Francis Bacon's Study for Bullfight No. 1 (1969) Private Collection, Switzerland. Photo: Prudence Cuming Associates Ltd.

Francis Bacons final painting Study of a Bull (1991) will be exhibited in the UK for the first time next year. The work will be part of a major exhibition titled Francis Bacon: Man and Beast (30 January-18 April 2021) at Londons Royal Academy of Arts, which will explore the artists interest in animal bodies and flesh, and how these affected his portrayals of other forms such as people or mythical creatures.

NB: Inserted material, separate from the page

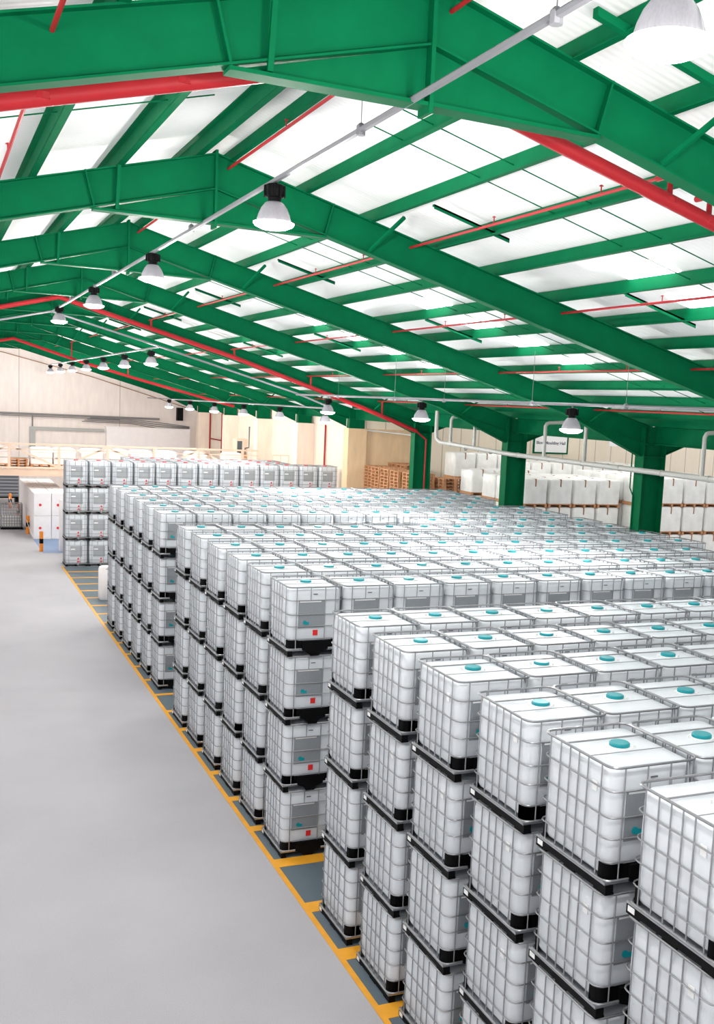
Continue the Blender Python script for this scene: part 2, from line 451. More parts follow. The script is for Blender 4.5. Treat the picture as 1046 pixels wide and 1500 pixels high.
main(26.2, [(-9, 9.6), (-1.85, 11.52), (4.5, 9.83), (10, 8.12), (12.5, 7.25)], .085, 'large red fire main crossing at mid roof down to a green column', [1.42, 4.6, 7.75, 10.9],
     [(12.5, 0, 7.25), (12.98, .0, 6.9), (12.98, .0, 0.05)])
main(50.2, [(-9, 9.2), (-1.7, 10.95), (2, 9.87), (5.2, 9.07), (11, 7.75)], .085, 'reddish fire main crossing under the far roof frames', [1.42, 4.6])

# ------------------------------------------------------------------ high-bay lamps on conduits
def conduit(name, pts, label, ywires=(), r=.035, wz=None):
    t = thing(name, (0, 0, 0), label, 'conduit')
    b = B(); tube(b, pts, r, 6); mk('pipe', b, 'conduit', t)
    for x, y, z in ywires:
        b = B(); tube(b, [(x, y, z), (x, y, ztop(x)+.02)], .005, 4)
        mk('hanger_wire', b, 'conduit', t)
        b = B(); lathe(b, [(.05, -.06), (.05, .03), (.02, .06)], 8, (x, y, z)); mk('clamp', b, 'conduit', t)
conduit('lighting_conduit', [(-2.2, -13, 11.02), (-2.2, 25.2, 10.9)], 'long grey lamp conduit crossing the top of the picture below the ridge', [(-2.2, y, 11.0) for y in (-8.05, -4.3, 3.4, 11.5, 19.6)])
conduit('lighting_conduit', [(6.83, -8, 8.45), (6.83, 25.2, 8.5)], 'grey lamp conduit hanging over the middle of the tank stacks', [(6.83, y, 8.47) for y in (0.5, 3.4, 7.2, 12.0, 15.5, 20.5)])
conduit('lighting_conduit', [(1.51, 25.2, 9.95), (1.51, 64, 9.88)], 'grey lamp conduit in the far half near the end wall', [])
conduit('lighting_conduit', [(8.3, 25.2, 8.02), (8.3, 64, 7.97)], 'grey lamp conduit in the far half beside the right wall', [])
conduit('cross_conduit', [(-6, 25.2, 9.95), (-2.2, 25.2, 10.92), (1.51, 25.2, 9.98), (6.83, 25.2, 8.55), (8.3, 25.2, 8.05)], 'grey conduit crossing the hall at mid length following the roof slope', [])
def make_lamp():
    t = thing('high_bay_lamp', (0, 0, 0), '', 'lamp', 'high bay lamps')
    b = B(); lathe(b, [(.085, -.03), (.125, -.05), (.13, -.10), (.12, -.19), (.085, -.20), (.085, -.26)], 12)
    for k in range(10):
        a = 2*PI*k/10; 
        bx = .128*math.cos(a); by = .128*math.sin(a); box(b, bx-.012, by-.012, -.19, bx+.012, by+.012, -.055)
    mk('housing', b, 'black', t)
    b = B(); tube(b, [(0, 0, .03), (0, 0, -.05)], .02, 8); mk('hook', b, 'conduit', t)
    b = B(); prof = [(.09, -.25), (.12, -.27), (.165, -.33), (.20, -.41), (.222, -.49), (.228, -.50)]
    lathe(b, prof, 28); mk('reflector', b, 'glass_shade', t, True)
    b = B(); lathe(b, [(.228, -.50), (.262, -.508), (.262, -.52), (.24, -.55), (.16, -.585), (.05, -.595)], 28); mk('lens', b, 'lens', t, True)
    ld = D.lights.new('lamp_glow', 'POINT'); ld.energy = LAMP_W; ld.shadow_soft_size = .2; ld.color = (1, .97, .93)
    l = D.objects.new('bulb_light', ld); COL.objects.link(l); l.parent = t; l.location = (0, 0, -.63)
    return t
L0 = make_lamp(); first = True
FAR_LIGHT = D.lights['lamp_glow'].copy(); FAR_LIGHT.energy = LAMP_W*0.95
lamps = []
for k in range(5): lamps.append((-2.2, -9.38+8.05*k, 10.97, 'round high bay lamp under the ridge conduit, %s from the camera' % ORD[k]))
for k in range(3): lamps.append((6.83, 5.42+8.05*k, 8.42, 'round high bay lamp over the middle tank stacks, %s from the camera' % ORD[k]))
for k in range(7): lamps.append((1.51, 26.6+6*k, 9.88, 'glowing lamp in the row before the end wall, %s of seven' % ORD[k]))
for k in range(6): lamps.append((8.3, 25.9+6.1*k, 7.98, 'glowing lamp in the row beside the right wall, %s of six' % ORD[k]))
for x, y, z, l in lamps:
    o = L0 if first else copy_tree(L0); first = False
    o.location = (x, y, z); o['label'] = l
    if y > 25:                       # the far rows share their own, slightly dimmer light data
        for c in o.children:
            if c.type == 'LIGHT': c.data = FAR_LIGHT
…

The exhibition will look at the influence of a trips made to South Africa in the early 1950s, his collection of wildlife photography and his interest in the pioneering work of the 19th-century photographer Eadweard Muybridge, whose work revealed the motion of humans and animals frame-by-frame. According to the press release, “Bacon remained convinced that, beneath the veneer of civilisation, humans are animals like any other”.

Bacon's Head I (1948) © Metropolitan Museum of Art, Bequest of Richard S. Zeisler. Photo: Prudence Cuming Associates Ltd.

The survey will include 45 paintings spanning Bacons career, with several loans from the US including Study of a Baboon (1953) from the Museum of Modern Art in New York and Man with Dog (1953) from the Albright-Knox Art Gallery in Buffalo. Another US loan, from New Yorks Metropolitan Museum of Art, will be Head I (1949), which is part of a series of six that Bacon made for his first exhibition at Hanover Gallery in London. The painting, which shows Bacons characteristic cuboid compositional structure for the first time, includes a fanged mouth that was apparently inspired by that of a snarling chimpanzee.

Bacons obsession with the Greek Furies will also be explored and the inspiration for the writhing figures linked to animal movements—an image of a diving pelican found on his studio floor, for example—as well as the ancient myths and Christian iconography. There will also be a gallery dedicated to Bacons muse and lover George Dyer, who Bacon had a tempestuous relationship with for a decade until his suicide in 1971.